その他、登録手数料や自動車税、新規自動車の場合は所得税、仮ナンバーを取得して検査する場合は仮ナンバー代、レッカーを使用する場合はレッカー代などが発生します。

予備検査の流れと必要書類

予備検査の流れ

予備検査を受ける前に、可能な範囲で自己点検をしておきましょう。
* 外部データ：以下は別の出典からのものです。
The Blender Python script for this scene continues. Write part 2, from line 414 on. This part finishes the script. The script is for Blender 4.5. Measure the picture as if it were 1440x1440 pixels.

主にチェックしておきたい箇所は以下の8点です。

  • ライト・ランプ類:しっかりと点灯しているか
  • マフラー:排気漏れがしていないか
  • フロントガラス:ヒビ割れ等、損傷がないか
  • タイヤ:1.6mm以上のミゾが残っているか
  • クラクション:きちんと鳴るか
  • ワイパー・ウォッシャー:正しく作動するか
  • 警告灯:メーターに警告灯のランプが点灯してないか
  • 発煙筒:使用期限がまだ残っているか

次に「予備検査の予約」をします。
ユーザー車検前の予備検査を予約であれば、普通車は国土交通省の「自動車検査インターネット予約システム」での予約がおすすめです。

予約システムでは、午前の部は午前8:00まで、午後の部は12:00まであれば、当日でも予備検査や本検査を受ける日程を決めることができます。24時間利用可能なので、前もって予約しておきましょう。

軽自動車は、軽自動車協会の「軽自動車検査予約システム」が便利です。インターネットや電話から、検査の予約をすることができます。

あとは予約した日に検査場に車を持っていき検査を受けましょう。検査項目は主に下記項目です。

  • 排気ガスの測定:排気ガスの濃度が基準範囲内かどうか
  • ライトの測定:ライトの光軸がずれていないか
  • サイドスリップ測定:まっすぐに走行するか
  • ブレーキ測定:4輪ともブレーキが効くかどうか
  • スピードメーター測定:スピードメーターが正常か

予備検査後に不具合箇所があればしっかり整備を行い、本検査に備えておきましょう。

必要書類

予備検査に必要な書類は、予備検査の目的により必要書類が異なります。

ナンバーの無い車の予備検査

登録識別情報通知書(一時抹消登録証明書)もしくは自動車検査証返納証明書(軽自動車)、譲渡証明書、認印(個人)もしくは社印(法人)が必要です。

ユーザー車検前の予備検査

自動車検査証、印鑑、自動車納税証明書、自賠責証明書が必要です。予備検査付きの車を購入または譲り受けた場合は、下記書類になります。
自動車予備検査証(有効期限内のもの)車庫証明、実印(購入者)、印鑑証明書(実印を証明するもの)、自賠責保険証書が必要です。

まとめ

予備検査についてまとめると、

  • 個人売買等のナンバー無しの場合と、車検前の予備検査では目的が異なる
  • 予備検査を受けることで、車の売買や車検を円滑に進めることができる
  • 予備検査の目的で必要書類が変わるので、事前にチェックする

正しい手続き方法と目的を覚えて、予備検査を行う際に参考にしてみてください。